[Goal]
Note each line where "Blender" appears, and copy it.

[Provided records]
- - - -

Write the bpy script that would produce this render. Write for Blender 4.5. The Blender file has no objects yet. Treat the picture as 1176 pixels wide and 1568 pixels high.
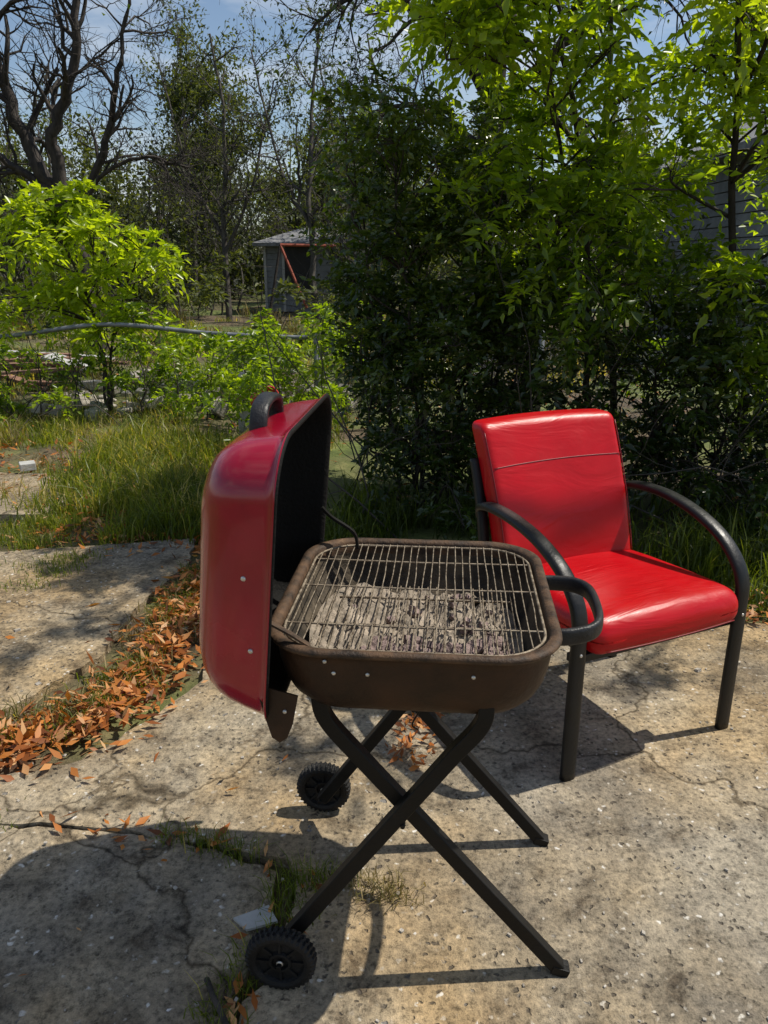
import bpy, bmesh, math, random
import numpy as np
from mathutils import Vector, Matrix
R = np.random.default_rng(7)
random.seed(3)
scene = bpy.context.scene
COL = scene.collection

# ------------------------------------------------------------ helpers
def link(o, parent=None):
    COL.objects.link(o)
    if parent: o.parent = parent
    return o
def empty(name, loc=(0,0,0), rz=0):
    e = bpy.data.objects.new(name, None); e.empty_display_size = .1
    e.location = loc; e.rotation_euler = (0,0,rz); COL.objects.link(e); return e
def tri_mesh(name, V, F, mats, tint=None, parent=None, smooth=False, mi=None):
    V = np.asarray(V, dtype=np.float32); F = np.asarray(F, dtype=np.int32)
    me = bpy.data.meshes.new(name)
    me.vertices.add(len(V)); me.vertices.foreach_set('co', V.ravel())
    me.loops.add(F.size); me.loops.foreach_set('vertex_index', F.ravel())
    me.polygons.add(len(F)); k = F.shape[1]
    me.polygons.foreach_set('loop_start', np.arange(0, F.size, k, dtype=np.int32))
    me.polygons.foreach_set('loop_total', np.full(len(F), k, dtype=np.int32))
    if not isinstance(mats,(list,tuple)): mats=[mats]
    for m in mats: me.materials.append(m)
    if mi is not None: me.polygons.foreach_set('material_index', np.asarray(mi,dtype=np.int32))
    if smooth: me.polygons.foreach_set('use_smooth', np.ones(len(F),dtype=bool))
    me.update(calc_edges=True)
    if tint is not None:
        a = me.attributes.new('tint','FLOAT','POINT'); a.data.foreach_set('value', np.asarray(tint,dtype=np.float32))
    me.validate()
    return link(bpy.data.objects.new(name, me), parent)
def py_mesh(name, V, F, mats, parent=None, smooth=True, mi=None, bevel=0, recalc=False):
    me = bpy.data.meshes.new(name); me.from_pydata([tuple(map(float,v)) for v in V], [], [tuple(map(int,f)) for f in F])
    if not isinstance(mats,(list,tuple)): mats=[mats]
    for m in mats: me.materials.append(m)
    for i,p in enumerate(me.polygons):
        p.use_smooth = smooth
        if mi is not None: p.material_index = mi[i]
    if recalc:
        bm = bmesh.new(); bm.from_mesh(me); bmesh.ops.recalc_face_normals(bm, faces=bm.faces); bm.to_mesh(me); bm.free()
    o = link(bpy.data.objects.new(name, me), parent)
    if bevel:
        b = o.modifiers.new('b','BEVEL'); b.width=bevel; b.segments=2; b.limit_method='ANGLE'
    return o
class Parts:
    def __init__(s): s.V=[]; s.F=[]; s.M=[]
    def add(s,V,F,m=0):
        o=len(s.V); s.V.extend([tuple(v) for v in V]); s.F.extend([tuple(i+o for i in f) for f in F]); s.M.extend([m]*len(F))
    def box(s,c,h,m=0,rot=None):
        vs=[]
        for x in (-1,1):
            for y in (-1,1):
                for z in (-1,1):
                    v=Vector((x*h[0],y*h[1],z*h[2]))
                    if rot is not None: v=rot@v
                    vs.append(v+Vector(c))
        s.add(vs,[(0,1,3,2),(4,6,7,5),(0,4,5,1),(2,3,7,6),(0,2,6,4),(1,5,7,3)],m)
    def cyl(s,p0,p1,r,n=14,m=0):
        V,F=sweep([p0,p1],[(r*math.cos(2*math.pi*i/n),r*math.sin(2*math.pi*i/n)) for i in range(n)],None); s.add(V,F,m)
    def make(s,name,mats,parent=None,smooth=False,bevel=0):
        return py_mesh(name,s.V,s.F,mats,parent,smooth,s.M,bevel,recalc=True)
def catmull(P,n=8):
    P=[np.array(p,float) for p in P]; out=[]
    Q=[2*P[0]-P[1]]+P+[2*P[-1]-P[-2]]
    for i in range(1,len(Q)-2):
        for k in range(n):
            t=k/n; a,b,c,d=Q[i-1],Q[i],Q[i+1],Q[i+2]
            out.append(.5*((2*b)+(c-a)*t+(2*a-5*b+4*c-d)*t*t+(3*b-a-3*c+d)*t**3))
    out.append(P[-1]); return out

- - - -

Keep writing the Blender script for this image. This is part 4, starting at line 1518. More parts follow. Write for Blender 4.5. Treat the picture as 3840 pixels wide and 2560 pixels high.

- - - -

[Written response]
Write the bpy script that would produce this render. Write for Blender 4.5. The Blender file has no objects yet. Treat the picture as 1176 pixels wide and 1568 pixels high.
Keep writing the Blender script for this image. This is part 4, starting at line 1518. More parts follow. Write for Blender 4.5. Treat the picture as 3840 pixels wide and 2560 pixels high.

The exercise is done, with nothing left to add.